- [Stated goal]
Write out, precisely and in full, each line of the material.

- [Supplied material]

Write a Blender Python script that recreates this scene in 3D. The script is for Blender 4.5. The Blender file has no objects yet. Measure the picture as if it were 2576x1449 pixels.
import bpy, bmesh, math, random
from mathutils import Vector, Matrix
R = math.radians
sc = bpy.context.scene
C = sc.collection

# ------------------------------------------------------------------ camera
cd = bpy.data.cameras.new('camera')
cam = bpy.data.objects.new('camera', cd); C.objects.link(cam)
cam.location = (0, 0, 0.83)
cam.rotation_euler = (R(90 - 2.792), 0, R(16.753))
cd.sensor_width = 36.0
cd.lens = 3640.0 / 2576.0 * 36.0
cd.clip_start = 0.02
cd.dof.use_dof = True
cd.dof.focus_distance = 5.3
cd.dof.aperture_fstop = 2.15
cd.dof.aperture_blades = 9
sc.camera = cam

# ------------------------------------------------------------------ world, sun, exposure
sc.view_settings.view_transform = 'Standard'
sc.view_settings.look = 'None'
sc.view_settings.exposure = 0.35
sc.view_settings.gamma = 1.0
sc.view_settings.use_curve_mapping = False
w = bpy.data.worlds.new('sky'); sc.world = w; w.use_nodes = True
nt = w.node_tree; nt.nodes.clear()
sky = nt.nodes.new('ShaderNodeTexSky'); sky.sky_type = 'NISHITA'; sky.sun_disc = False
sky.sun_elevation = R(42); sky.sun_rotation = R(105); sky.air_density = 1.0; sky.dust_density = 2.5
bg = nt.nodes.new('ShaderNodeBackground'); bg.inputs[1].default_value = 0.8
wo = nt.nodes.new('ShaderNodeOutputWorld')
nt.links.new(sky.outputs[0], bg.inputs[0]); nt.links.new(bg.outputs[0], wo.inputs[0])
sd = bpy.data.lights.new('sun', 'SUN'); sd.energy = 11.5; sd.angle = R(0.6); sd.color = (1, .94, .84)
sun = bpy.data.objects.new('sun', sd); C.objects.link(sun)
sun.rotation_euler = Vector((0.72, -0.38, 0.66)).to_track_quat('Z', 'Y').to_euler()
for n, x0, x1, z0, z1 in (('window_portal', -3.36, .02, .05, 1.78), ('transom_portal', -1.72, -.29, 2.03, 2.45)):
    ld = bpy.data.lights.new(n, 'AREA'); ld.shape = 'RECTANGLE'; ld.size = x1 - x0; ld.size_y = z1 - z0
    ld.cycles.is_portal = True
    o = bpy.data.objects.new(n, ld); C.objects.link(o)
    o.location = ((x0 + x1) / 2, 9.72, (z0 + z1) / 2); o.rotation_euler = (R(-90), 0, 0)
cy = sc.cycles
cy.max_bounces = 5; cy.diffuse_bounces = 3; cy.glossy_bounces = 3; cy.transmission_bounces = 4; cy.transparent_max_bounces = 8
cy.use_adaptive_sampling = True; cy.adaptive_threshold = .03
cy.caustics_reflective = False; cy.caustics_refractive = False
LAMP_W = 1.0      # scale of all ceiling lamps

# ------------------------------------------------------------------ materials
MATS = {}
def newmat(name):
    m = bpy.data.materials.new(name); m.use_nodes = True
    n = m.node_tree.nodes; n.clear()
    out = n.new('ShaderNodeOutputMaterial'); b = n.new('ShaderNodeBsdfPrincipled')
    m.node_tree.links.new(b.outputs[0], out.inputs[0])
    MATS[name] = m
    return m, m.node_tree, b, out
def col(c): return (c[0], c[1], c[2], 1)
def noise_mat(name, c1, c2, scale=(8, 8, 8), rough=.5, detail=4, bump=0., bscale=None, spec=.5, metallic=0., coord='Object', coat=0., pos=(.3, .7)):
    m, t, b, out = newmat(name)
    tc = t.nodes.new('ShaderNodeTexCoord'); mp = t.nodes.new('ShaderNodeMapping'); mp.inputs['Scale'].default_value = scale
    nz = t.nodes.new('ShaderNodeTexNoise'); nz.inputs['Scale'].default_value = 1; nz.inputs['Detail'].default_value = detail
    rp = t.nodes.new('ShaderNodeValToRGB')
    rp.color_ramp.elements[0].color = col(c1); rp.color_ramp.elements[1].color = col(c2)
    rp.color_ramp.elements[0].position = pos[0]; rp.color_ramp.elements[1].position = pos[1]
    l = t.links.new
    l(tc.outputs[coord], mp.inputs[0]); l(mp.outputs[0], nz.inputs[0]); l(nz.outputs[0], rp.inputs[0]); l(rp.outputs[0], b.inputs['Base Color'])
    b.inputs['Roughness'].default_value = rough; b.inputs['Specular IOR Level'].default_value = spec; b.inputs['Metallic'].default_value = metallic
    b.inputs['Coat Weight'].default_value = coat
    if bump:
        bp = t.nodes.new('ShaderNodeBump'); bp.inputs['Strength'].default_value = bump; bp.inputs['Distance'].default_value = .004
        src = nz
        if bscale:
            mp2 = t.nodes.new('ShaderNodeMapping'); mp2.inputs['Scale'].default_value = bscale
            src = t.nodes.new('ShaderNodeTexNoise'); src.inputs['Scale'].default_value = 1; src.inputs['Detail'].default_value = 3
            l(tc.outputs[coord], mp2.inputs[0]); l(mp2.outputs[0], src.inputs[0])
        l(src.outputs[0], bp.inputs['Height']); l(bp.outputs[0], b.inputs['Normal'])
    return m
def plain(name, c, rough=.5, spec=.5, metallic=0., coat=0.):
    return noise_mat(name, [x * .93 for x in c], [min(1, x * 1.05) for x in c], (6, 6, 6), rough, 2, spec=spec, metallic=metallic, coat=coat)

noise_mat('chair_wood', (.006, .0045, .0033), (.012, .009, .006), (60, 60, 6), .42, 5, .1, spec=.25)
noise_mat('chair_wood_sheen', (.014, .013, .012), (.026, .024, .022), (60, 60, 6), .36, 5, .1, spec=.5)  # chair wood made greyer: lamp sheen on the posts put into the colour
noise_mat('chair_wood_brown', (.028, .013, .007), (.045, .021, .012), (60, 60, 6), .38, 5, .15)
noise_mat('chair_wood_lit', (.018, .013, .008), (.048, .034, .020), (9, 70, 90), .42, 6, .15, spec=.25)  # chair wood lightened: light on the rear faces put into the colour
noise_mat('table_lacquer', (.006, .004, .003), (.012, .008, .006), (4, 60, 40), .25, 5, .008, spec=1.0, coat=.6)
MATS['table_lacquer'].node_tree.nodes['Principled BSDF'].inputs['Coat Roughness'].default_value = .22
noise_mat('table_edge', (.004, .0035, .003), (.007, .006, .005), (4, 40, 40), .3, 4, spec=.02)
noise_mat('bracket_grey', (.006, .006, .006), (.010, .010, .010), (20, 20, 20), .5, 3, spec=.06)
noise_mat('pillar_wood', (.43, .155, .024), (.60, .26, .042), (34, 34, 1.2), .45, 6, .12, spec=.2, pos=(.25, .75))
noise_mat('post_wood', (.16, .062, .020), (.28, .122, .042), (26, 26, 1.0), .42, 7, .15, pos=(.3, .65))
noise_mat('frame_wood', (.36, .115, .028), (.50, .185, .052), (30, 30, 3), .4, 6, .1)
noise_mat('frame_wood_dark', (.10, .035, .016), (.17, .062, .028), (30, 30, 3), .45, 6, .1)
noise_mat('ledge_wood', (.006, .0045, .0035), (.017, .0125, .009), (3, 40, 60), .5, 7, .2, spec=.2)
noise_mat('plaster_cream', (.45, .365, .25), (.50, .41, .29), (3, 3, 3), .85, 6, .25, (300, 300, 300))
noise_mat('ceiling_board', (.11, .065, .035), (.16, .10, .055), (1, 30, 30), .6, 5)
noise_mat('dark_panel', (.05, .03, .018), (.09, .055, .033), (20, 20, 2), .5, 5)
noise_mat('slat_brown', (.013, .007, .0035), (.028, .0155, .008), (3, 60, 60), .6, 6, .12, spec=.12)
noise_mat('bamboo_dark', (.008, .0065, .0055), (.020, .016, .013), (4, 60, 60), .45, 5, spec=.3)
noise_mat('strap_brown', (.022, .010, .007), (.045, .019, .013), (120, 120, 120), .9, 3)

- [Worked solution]
Write a Blender Python script that recreates this scene in 3D. The script is for Blender 4.5. The Blender file has no objects yet. Measure the picture as if it were 2576x1449 pixels.
import bpy, bmesh, math, random
from mathutils import Vector, Matrix
R = math.radians
sc = bpy.context.scene
C = sc.collection

# ------------------------------------------------------------------ camera
cd = bpy.data.cameras.new('camera')
cam = bpy.data.objects.new('camera', cd); C.objects.link(cam)
cam.location = (0, 0, 0.83)
cam.rotation_euler = (R(90 - 2.792), 0, R(16.753))
cd.sensor_width = 36.0
cd.lens = 3640.0 / 2576.0 * 36.0
cd.clip_start = 0.02
cd.dof.use_dof = True
cd.dof.focus_distance = 5.3
cd.dof.aperture_fstop = 2.15
cd.dof.aperture_blades = 9
sc.camera = cam

# ------------------------------------------------------------------ world, sun, exposure
sc.view_settings.view_transform = 'Standard'
sc.view_settings.look = 'None'
sc.view_settings.exposure = 0.35
sc.view_settings.gamma = 1.0
sc.view_settings.use_curve_mapping = False
w = bpy.data.worlds.new('sky'); sc.world = w; w.use_nodes = True
nt = w.node_tree; nt.nodes.clear()
sky = nt.nodes.new('ShaderNodeTexSky'); sky.sky_type = 'NISHITA'; sky.sun_disc = False
sky.sun_elevation = R(42); sky.sun_rotation = R(105); sky.air_density = 1.0; sky.dust_density = 2.5
bg = nt.nodes.new('ShaderNodeBackground'); bg.inputs[1].default_value = 0.8
wo = nt.nodes.new('ShaderNodeOutputWorld')
nt.links.new(sky.outputs[0], bg.inputs[0]); nt.links.new(bg.outputs[0], wo.inputs[0])
sd = bpy.data.lights.new('sun', 'SUN'); sd.energy = 11.5; sd.angle = R(0.6); sd.color = (1, .94, .84)
sun = bpy.data.objects.new('sun', sd); C.objects.link(sun)
sun.rotation_euler = Vector((0.72, -0.38, 0.66)).to_track_quat('Z', 'Y').to_euler()
for n, x0, x1, z0, z1 in (('window_portal', -3.36, .02, .05, 1.78), ('transom_portal', -1.72, -.29, 2.03, 2.45)):
    ld = bpy.data.lights.new(n, 'AREA'); ld.shape = 'RECTANGLE'; ld.size = x1 - x0; ld.size_y = z1 - z0
    ld.cycles.is_portal = True
    o = bpy.data.objects.new(n, ld); C.objects.link(o)
    o.location = ((x0 + x1) / 2, 9.72, (z0 + z1) / 2); o.rotation_euler = (R(-90), 0, 0)
cy = sc.cycles
cy.max_bounces = 5; cy.diffuse_bounces = 3; cy.glossy_bounces = 3; cy.transmission_bounces = 4; cy.transparent_max_bounces = 8
cy.use_adaptive_sampling = True; cy.adaptive_threshold = .03
cy.caustics_reflective = False; cy.caustics_refractive = False
LAMP_W = 1.0      # scale of all ceiling lamps

# ------------------------------------------------------------------ materials
MATS = {}
def newmat(name):
    m = bpy.data.materials.new(name); m.use_nodes = True
    n = m.node_tree.nodes; n.clear()
    out = n.new('ShaderNodeOutputMaterial'); b = n.new('ShaderNodeBsdfPrincipled')
    m.node_tree.links.new(b.outputs[0], out.inputs[0])
    MATS[name] = m
    return m, m.node_tree, b, out
def col(c): return (c[0], c[1], c[2], 1)
def noise_mat(name, c1, c2, scale=(8, 8, 8), rough=.5, detail=4, bump=0., bscale=None, spec=.5, metallic=0., coord='Object', coat=0., pos=(.3, .7)):
    m, t, b, out = newmat(name)
    tc = t.nodes.new('ShaderNodeTexCoord'); mp = t.nodes.new('ShaderNodeMapping'); mp.inputs['Scale'].default_value = scale
    nz = t.nodes.new('ShaderNodeTexNoise'); nz.inputs['Scale'].default_value = 1; nz.inputs['Detail'].default_value = detail
    rp = t.nodes.new('ShaderNodeValToRGB')
    rp.color_ramp.elements[0].color = col(c1); rp.color_ramp.elements[1].color = col(c2)
    rp.color_ramp.elements[0].position = pos[0]; rp.color_ramp.elements[1].position = pos[1]
    l = t.links.new
    l(tc.outputs[coord], mp.inputs[0]); l(mp.outputs[0], nz.inputs[0]); l(nz.outputs[0], rp.inputs[0]); l(rp.outputs[0], b.inputs['Base Color'])
    b.inputs['Roughness'].default_value = rough; b.inputs['Specular IOR Level'].default_value = spec; b.inputs['Metallic'].default_value = metallic
    b.inputs['Coat Weight'].default_value = coat
    if bump:
        bp = t.nodes.new('ShaderNodeBump'); bp.inputs['Strength'].default_value = bump; bp.inputs['Distance'].default_value = .004
        src = nz
        if bscale:
            mp2 = t.nodes.new('ShaderNodeMapping'); mp2.inputs['Scale'].default_value = bscale
            src = t.nodes.new('ShaderNodeTexNoise'); src.inputs['Scale'].default_value = 1; src.inputs['Detail'].default_value = 3
            l(tc.outputs[coord], mp2.inputs[0]); l(mp2.outputs[0], src.inputs[0])
        l(src.outputs[0], bp.inputs['Height']); l(bp.outputs[0], b.inputs['Normal'])
    return m
def plain(name, c, rough=.5, spec=.5, metallic=0., coat=0.):
    return noise_mat(name, [x * .93 for x in c], [min(1, x * 1.05) for x in c], (6, 6, 6), rough, 2, spec=spec, metallic=metallic, coat=coat)

noise_mat('chair_wood', (.006, .0045, .0033), (.012, .009, .006), (60, 60, 6), .42, 5, .1, spec=.25)
noise_mat('chair_wood_sheen', (.014, .013, .012), (.026, .024, .022), (60, 60, 6), .36, 5, .1, spec=.5)  # chair wood made greyer: lamp sheen on the posts put into the colour
noise_mat('chair_wood_brown', (.028, .013, .007), (.045, .021, .012), (60, 60, 6), .38, 5, .15)
noise_mat('chair_wood_lit', (.018, .013, .008), (.048, .034, .020), (9, 70, 90), .42, 6, .15, spec=.25)  # chair wood lightened: light on the rear faces put into the colour
noise_mat('table_lacquer', (.006, .004, .003), (.012, .008, .006), (4, 60, 40), .25, 5, .008, spec=1.0, coat=.6)
MATS['table_lacquer'].node_tree.nodes['Principled BSDF'].inputs['Coat Roughness'].default_value = .22
noise_mat('table_edge', (.004, .0035, .003), (.007, .006, .005), (4, 40, 40), .3, 4, spec=.02)
noise_mat('bracket_grey', (.006, .006, .006), (.010, .010, .010), (20, 20, 20), .5, 3, spec=.06)
noise_mat('pillar_wood', (.43, .155, .024), (.60, .26, .042), (34, 34, 1.2), .45, 6, .12, spec=.2, pos=(.25, .75))
noise_mat('post_wood', (.16, .062, .020), (.28, .122, .042), (26, 26, 1.0), .42, 7, .15, pos=(.3, .65))
noise_mat('frame_wood', (.36, .115, .028), (.50, .185, .052), (30, 30, 3), .4, 6, .1)
noise_mat('frame_wood_dark', (.10, .035, .016), (.17, .062, .028), (30, 30, 3), .45, 6, .1)
noise_mat('ledge_wood', (.006, .0045, .0035), (.017, .0125, .009), (3, 40, 60), .5, 7, .2, spec=.2)
noise_mat('plaster_cream', (.45, .365, .25), (.50, .41, .29), (3, 3, 3), .85, 6, .25, (300, 300, 300))
noise_mat('ceiling_board', (.11, .065, .035), (.16, .10, .055), (1, 30, 30), .6, 5)
noise_mat('dark_panel', (.05, .03, .018), (.09, .055, .033), (20, 20, 2), .5, 5)
noise_mat('slat_brown', (.013, .007, .0035), (.028, .0155, .008), (3, 60, 60), .6, 6, .12, spec=.12)
noise_mat('bamboo_dark', (.008, .0065, .0055), (.020, .016, .013), (4, 60, 60), .45, 5, spec=.3)
noise_mat('strap_brown', (.022, .010, .007), (.045, .019, .013), (120, 120, 120), .9, 3)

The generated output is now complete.